From: wireshark-dev-bounces@xxxxxxxxxxxxx [mailto:wireshark-dev-bounces@xxxxxxxxxxxxx] On Behalf Of Evan Huus
Sent: den 29 augusti 2013 15:21
To: Developer support list for Wireshark
Subject: Re: [Wireshark-dev] Memory consumption in tshark

 

On Thu, Aug 29, 2013 at 5:32 AM, Dario Lombardo <dario.lombardo.ml@xxxxxxxxx> wrote:

On Wed, Aug 28, 2013 at 3:45 PM, Evan Huus <eapache@xxxxxxxxx> wrote:

Also, just as a useful reference point: if you run your normal tshark command (no valgrind) on the 1GB subset, what does memory usage of the process peak at?

 

It uses about 1,5GB of memory.

 

With the env vars you asked me to export, tshark can't run on the 1GB pcap file. I've reduced the dataset to 2 millions of pkts, and that's the output.

 

That's quite useful actually: it looks like the majority of the memory is being used to store address-resolution data from all of the DNS packets so that if those IP addresses show up later we can resolve them immediately (without having to ask the system name resolver).

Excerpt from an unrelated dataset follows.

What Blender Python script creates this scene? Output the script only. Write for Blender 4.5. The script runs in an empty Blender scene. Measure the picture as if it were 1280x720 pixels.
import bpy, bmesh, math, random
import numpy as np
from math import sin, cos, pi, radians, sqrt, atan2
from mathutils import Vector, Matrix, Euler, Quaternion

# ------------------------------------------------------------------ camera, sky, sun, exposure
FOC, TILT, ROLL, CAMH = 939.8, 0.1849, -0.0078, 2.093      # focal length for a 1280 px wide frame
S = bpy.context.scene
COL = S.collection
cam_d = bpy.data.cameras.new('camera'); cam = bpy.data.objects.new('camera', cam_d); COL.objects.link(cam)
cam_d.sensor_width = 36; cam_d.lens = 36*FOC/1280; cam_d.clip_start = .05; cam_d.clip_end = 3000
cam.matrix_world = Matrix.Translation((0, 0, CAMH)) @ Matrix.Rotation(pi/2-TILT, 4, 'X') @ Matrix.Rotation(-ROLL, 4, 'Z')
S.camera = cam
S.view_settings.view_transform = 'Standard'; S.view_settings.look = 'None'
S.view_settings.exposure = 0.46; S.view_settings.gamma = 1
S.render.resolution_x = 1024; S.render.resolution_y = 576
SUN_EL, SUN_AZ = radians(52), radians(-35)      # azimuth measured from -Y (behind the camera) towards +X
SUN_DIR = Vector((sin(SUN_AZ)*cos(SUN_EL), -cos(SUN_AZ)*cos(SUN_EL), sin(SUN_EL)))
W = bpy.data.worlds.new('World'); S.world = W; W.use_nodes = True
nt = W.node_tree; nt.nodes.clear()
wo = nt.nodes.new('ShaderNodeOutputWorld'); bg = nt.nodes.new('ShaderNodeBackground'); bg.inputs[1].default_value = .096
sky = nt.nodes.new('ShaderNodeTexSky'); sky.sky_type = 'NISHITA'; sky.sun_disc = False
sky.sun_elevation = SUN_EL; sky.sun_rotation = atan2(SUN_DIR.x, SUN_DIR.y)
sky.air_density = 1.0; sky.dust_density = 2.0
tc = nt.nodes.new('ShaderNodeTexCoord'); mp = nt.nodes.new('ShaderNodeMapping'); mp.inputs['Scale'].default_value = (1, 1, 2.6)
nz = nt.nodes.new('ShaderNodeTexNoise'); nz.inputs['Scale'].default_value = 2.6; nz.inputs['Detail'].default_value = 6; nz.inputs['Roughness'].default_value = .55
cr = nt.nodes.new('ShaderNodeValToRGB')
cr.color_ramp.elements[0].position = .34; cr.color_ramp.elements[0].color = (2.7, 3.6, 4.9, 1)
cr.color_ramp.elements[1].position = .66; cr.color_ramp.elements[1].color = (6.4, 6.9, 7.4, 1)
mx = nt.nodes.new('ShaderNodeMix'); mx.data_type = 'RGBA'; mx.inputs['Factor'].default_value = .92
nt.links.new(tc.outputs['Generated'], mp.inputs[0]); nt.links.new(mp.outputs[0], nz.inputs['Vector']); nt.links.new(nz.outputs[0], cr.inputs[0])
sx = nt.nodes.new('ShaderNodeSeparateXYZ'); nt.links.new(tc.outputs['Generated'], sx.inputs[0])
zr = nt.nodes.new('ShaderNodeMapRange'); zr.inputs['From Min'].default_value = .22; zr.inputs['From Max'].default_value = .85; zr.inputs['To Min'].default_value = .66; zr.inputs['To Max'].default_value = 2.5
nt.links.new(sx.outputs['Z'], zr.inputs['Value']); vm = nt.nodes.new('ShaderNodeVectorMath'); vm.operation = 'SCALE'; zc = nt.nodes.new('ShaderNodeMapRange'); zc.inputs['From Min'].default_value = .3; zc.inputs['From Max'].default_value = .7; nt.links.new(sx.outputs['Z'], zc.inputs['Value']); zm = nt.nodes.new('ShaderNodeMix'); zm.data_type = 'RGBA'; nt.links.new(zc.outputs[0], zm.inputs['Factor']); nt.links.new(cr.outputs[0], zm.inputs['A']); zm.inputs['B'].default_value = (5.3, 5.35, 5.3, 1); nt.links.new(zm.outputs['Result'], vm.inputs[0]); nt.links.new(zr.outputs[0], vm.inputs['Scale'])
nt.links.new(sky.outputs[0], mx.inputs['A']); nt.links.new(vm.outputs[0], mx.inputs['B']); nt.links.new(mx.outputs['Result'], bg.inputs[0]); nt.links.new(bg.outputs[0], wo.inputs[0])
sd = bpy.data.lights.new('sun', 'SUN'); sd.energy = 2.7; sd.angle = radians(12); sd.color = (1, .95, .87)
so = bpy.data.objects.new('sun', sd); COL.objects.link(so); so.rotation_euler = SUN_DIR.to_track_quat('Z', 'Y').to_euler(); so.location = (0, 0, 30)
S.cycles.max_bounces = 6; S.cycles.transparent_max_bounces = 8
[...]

It doesn't look like there's a way to disable this at the moment (I believe we still store the names even if name resolution is disabled), but it should be easy enough to fix. The add_ipv4_name and add_ipv6_name functions should probably be no-ops if all name resolution is disabled. Then simply passing the -n flag will greatly reduce your memory usage (though it won't yet).

If nobody has any objections or better ideas I will probably fix this on the weekend.

Cheers,
Evan

 

Currently also get_hostname() causes the IP to be added to the hash table presumably on the presumption it will be faster than doing ip_to_string().